_SET TASK_: Reproduce the data in its entirety, exactly as supplied.

_DATASET EXCERPT_:
****

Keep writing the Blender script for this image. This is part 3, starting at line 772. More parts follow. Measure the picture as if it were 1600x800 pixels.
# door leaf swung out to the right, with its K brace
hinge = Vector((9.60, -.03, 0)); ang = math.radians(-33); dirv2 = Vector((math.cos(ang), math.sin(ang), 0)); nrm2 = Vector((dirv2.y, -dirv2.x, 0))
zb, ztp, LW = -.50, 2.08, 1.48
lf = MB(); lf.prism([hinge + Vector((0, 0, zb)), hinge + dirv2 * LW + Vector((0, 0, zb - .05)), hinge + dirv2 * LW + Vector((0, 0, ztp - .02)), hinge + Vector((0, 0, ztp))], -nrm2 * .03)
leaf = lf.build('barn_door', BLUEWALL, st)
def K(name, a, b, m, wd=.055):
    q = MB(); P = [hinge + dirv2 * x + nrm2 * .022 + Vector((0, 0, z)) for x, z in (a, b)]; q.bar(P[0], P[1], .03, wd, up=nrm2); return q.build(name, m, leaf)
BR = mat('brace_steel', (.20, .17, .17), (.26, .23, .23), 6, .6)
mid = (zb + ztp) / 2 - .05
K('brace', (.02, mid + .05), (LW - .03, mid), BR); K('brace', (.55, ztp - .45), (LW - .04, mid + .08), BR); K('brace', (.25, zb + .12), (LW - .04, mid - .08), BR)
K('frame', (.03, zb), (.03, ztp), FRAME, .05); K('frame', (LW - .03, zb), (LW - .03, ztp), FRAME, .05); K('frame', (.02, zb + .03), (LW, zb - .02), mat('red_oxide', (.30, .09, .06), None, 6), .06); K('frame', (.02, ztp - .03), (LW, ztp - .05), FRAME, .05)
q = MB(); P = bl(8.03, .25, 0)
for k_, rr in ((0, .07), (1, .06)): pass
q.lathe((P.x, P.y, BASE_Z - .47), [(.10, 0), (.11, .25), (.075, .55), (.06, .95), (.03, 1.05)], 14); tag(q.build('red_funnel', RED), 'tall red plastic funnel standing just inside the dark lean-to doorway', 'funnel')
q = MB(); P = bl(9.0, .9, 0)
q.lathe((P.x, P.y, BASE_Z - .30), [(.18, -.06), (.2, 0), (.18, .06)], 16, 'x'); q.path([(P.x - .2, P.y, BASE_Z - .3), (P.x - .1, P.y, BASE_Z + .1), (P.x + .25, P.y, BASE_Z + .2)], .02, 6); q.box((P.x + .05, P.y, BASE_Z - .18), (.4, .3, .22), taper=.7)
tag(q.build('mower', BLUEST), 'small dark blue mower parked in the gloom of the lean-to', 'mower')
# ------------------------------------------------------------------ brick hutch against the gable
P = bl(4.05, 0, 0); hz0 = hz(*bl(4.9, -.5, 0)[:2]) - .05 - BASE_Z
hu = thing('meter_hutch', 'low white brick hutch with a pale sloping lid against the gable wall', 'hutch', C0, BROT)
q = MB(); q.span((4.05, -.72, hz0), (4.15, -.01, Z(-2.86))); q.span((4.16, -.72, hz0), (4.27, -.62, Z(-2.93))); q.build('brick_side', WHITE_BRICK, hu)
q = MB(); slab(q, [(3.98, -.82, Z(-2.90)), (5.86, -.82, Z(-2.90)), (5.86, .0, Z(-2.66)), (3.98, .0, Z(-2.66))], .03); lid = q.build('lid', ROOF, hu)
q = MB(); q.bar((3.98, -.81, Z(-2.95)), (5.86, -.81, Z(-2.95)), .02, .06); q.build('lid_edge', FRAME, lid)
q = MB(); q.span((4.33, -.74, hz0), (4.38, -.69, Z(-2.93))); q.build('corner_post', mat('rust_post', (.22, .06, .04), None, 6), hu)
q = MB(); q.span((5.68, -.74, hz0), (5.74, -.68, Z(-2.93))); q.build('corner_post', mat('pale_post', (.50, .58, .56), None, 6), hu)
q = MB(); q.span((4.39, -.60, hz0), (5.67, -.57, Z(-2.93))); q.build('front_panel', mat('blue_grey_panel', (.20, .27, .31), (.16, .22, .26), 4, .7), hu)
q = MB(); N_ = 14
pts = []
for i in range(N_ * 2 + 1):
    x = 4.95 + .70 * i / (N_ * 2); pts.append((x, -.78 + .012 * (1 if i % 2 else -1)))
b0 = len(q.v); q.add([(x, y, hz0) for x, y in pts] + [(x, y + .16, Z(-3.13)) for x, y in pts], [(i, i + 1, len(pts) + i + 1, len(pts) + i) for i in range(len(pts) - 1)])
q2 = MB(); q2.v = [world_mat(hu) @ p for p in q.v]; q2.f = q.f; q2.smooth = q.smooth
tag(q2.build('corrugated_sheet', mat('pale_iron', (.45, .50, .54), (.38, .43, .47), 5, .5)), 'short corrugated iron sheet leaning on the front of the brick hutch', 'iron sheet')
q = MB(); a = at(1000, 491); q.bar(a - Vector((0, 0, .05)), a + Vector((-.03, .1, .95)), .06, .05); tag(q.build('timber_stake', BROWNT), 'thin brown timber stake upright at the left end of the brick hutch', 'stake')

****

_WRITTEN SOLUTION_:
Keep writing the Blender script for this image. This is part 3, starting at line 772. More parts follow. Measure the picture as if it were 1600x800 pixels.
# door leaf swung out to the right, with its K brace
hinge = Vector((9.60, -.03, 0)); ang = math.radians(-33); dirv2 = Vector((math.cos(ang), math.sin(ang), 0)); nrm2 = Vector((dirv2.y, -dirv2.x, 0))
zb, ztp, LW = -.50, 2.08, 1.48
lf = MB(); lf.prism([hinge + Vector((0, 0, zb)), hinge + dirv2 * LW + Vector((0, 0, zb - .05)), hinge + dirv2 * LW + Vector((0, 0, ztp - .02)), hinge + Vector((0, 0, ztp))], -nrm2 * .03)
leaf = lf.build('barn_door', BLUEWALL, st)
def K(name, a, b, m, wd=.055):
    q = MB(); P = [hinge + dirv2 * x + nrm2 * .022 + Vector((0, 0, z)) for x, z in (a, b)]; q.bar(P[0], P[1], .03, wd, up=nrm2); return q.build(name, m, leaf)
BR = mat('brace_steel', (.20, .17, .17), (.26, .23, .23), 6, .6)
mid = (zb + ztp) / 2 - .05
K('brace', (.02, mid + .05), (LW - .03, mid), BR); K('brace', (.55, ztp - .45), (LW - .04, mid + .08), BR); K('brace', (.25, zb + .12), (LW - .04, mid - .08), BR)
K('frame', (.03, zb), (.03, ztp), FRAME, .05); K('frame', (LW - .03, zb), (LW - .03, ztp), FRAME, .05); K('frame', (.02, zb + .03), (LW, zb - .02), mat('red_oxide', (.30, .09, .06), None, 6), .06); K('frame', (.02, ztp - .03), (LW, ztp - .05), FRAME, .05)
q = MB(); P = bl(8.03, .25, 0)
for k_, rr in ((0, .07), (1, .06)): pass
q.lathe((P.x, P.y, BASE_Z - .47), [(.10, 0), (.11, .25), (.075, .55), (.06, .95), (.03, 1.05)], 14); tag(q.build('red_funnel', RED), 'tall red plastic funnel standing just inside the dark lean-to doorway', 'funnel')
q = MB(); P = bl(9.0, .9, 0)
q.lathe((P.x, P.y, BASE_Z - .30), [(.18, -.06), (.2, 0), (.18, .06)], 16, 'x'); q.path([(P.x - .2, P.y, BASE_Z - .3), (P.x - .1, P.y, BASE_Z + .1), (P.x + .25, P.y, BASE_Z + .2)], .02, 6); q.box((P.x + .05, P.y, BASE_Z - .18), (.4, .3, .22), taper=.7)
tag(q.build('mower', BLUEST), 'small dark blue mower parked in the gloom of the lean-to', 'mower')
# ------------------------------------------------------------------ brick hutch against the gable
P = bl(4.05, 0, 0); hz0 = hz(*bl(4.9, -.5, 0)[:2]) - .05 - BASE_Z
hu = thing('meter_hutch', 'low white brick hutch with a pale sloping lid against the gable wall', 'hutch', C0, BROT)
q = MB(); q.span((4.05, -.72, hz0), (4.15, -.01, Z(-2.86))); q.span((4.16, -.72, hz0), (4.27, -.62, Z(-2.93))); q.build('brick_side', WHITE_BRICK, hu)
q = MB(); slab(q, [(3.98, -.82, Z(-2.90)), (5.86, -.82, Z(-2.90)), (5.86, .0, Z(-2.66)), (3.98, .0, Z(-2.66))], .03); lid = q.build('lid', ROOF, hu)
q = MB(); q.bar((3.98, -.81, Z(-2.95)), (5.86, -.81, Z(-2.95)), .02, .06); q.build('lid_edge', FRAME, lid)
q = MB(); q.span((4.33, -.74, hz0), (4.38, -.69, Z(-2.93))); q.build('corner_post', mat('rust_post', (.22, .06, .04), None, 6), hu)
q = MB(); q.span((5.68, -.74, hz0), (5.74, -.68, Z(-2.93))); q.build('corner_post', mat('pale_post', (.50, .58, .56), None, 6), hu)
q = MB(); q.span((4.39, -.60, hz0), (5.67, -.57, Z(-2.93))); q.build('front_panel', mat('blue_grey_panel', (.20, .27, .31), (.16, .22, .26), 4, .7), hu)
q = MB(); N_ = 14
pts = []
for i in range(N_ * 2 + 1):
    x = 4.95 + .70 * i / (N_ * 2); pts.append((x, -.78 + .012 * (1 if i % 2 else -1)))
b0 = len(q.v); q.add([(x, y, hz0) for x, y in pts] + [(x, y + .16, Z(-3.13)) for x, y in pts], [(i, i + 1, len(pts) + i + 1, len(pts) + i) for i in range(len(pts) - 1)])
q2 = MB(); q2.v = [world_mat(hu) @ p for p in q.v]; q2.f = q.f; q2.smooth = q.smooth
tag(q2.build('corrugated_sheet', mat('pale_iron', (.45, .50, .54), (.38, .43, .47), 5, .5)), 'short corrugated iron sheet leaning on the front of the brick hutch', 'iron sheet')
q = MB(); a = at(1000, 491); q.bar(a - Vector((0, 0, .05)), a + Vector((-.03, .1, .95)), .06, .05); tag(q.build('timber_stake', BROWNT), 'thin brown timber stake upright at the left end of the brick hutch', 'stake')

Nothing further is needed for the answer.